§ Records supplied:
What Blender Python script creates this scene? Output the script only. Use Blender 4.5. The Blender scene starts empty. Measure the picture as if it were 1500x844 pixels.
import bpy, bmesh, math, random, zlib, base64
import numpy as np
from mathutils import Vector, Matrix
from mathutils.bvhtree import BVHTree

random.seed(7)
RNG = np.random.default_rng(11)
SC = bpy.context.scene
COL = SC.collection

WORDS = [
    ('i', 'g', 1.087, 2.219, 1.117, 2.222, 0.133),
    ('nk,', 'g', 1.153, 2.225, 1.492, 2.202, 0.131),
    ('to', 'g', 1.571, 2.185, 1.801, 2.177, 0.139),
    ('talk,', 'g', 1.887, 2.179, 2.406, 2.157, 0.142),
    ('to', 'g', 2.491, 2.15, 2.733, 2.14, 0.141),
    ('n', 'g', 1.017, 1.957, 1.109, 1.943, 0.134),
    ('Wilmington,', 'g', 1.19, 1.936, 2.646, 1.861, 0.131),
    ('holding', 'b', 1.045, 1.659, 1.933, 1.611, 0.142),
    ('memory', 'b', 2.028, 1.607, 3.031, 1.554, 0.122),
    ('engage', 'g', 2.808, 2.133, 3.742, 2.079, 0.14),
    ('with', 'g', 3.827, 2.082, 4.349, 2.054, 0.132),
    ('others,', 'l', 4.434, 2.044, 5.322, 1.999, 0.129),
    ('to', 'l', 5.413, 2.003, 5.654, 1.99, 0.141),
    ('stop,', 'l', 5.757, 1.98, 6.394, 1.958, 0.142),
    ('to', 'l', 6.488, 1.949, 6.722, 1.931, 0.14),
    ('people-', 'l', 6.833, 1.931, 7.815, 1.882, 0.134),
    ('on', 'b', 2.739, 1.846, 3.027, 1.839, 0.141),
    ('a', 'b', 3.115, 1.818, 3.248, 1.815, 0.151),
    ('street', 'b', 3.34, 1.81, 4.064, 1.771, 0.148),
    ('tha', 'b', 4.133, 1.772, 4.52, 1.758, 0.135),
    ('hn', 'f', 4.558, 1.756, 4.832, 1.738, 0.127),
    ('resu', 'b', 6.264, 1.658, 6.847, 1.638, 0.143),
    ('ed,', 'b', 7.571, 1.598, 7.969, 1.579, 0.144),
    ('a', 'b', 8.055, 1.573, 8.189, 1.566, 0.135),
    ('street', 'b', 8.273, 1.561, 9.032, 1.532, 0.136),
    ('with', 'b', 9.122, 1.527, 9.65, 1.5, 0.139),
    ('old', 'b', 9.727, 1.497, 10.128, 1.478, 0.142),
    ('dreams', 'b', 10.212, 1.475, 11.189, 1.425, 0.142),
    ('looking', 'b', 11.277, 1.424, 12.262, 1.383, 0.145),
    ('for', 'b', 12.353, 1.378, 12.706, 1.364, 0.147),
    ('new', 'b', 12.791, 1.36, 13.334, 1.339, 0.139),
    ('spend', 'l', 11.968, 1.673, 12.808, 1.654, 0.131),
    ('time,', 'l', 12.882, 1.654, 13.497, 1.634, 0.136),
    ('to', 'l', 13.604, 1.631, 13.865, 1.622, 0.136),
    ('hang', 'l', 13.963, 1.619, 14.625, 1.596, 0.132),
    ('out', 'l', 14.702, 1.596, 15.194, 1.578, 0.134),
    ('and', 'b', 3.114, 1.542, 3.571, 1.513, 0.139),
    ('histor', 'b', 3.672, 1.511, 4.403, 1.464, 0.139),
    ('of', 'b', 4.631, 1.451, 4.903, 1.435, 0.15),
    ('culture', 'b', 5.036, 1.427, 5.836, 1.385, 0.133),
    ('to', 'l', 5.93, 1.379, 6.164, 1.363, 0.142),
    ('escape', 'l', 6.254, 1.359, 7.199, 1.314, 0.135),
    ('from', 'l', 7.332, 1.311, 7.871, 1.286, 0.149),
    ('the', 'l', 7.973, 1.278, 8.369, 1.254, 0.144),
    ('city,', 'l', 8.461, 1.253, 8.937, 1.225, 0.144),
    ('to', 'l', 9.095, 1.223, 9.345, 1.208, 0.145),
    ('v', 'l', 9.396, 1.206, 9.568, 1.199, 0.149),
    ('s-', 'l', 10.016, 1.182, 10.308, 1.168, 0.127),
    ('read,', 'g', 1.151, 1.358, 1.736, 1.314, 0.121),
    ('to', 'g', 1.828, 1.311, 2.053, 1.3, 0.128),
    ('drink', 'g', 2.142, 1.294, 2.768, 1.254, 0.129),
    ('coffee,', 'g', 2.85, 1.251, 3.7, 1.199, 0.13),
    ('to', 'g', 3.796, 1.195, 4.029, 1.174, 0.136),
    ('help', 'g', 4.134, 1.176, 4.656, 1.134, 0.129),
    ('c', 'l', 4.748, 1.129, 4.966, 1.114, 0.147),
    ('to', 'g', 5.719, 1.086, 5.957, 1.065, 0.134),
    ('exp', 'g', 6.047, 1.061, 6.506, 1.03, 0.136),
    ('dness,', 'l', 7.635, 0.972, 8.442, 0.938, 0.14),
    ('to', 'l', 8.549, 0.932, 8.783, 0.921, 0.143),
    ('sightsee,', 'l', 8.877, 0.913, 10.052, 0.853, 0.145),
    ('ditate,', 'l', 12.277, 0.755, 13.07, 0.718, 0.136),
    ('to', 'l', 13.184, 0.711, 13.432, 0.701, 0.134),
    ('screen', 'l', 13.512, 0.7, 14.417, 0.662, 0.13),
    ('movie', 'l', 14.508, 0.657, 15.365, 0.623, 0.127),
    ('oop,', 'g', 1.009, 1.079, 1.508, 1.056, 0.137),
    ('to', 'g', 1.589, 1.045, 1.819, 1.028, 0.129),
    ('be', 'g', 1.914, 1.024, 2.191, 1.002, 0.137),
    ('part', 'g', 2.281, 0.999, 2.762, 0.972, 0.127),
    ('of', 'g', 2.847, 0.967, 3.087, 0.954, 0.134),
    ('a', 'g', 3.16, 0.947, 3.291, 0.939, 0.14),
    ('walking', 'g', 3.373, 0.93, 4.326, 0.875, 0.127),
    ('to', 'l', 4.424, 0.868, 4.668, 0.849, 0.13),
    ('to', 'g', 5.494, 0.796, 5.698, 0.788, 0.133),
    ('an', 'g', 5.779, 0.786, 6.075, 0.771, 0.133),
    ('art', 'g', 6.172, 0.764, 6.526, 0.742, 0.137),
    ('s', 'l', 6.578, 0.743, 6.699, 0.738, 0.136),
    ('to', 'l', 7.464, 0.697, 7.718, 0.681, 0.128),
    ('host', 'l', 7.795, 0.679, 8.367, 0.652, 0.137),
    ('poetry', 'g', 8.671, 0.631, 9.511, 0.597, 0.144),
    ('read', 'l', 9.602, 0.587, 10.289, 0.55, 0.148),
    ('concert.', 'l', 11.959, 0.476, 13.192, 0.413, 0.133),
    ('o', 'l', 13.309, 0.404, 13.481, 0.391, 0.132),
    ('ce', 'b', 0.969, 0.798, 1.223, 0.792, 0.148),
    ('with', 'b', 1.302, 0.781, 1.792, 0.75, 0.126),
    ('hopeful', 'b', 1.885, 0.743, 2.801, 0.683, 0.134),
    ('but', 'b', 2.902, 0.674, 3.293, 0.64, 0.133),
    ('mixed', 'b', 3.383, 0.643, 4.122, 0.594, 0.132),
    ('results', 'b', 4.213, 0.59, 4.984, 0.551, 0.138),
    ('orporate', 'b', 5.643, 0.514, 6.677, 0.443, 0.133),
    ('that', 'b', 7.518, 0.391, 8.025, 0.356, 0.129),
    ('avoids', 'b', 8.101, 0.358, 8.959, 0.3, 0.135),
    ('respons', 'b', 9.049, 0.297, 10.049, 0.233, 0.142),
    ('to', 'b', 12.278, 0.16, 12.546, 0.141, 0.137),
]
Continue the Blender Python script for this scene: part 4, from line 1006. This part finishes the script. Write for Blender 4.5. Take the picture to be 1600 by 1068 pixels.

§ Requirements: Whenever "from" turns up in a line, pick that line out.

§ Solution to the exercise:
from mathutils import Vector, Matrix
from mathutils.bvhtree import BVHTree
    ('from', 'l', 7.332, 1.311, 7.871, 1.286, 0.149),
Continue the Blender Python script for this scene: part 4, from line 1006. This part finishes the script. Write for Blender 4.5. Take the picture to be 1600 by 1068 pixels.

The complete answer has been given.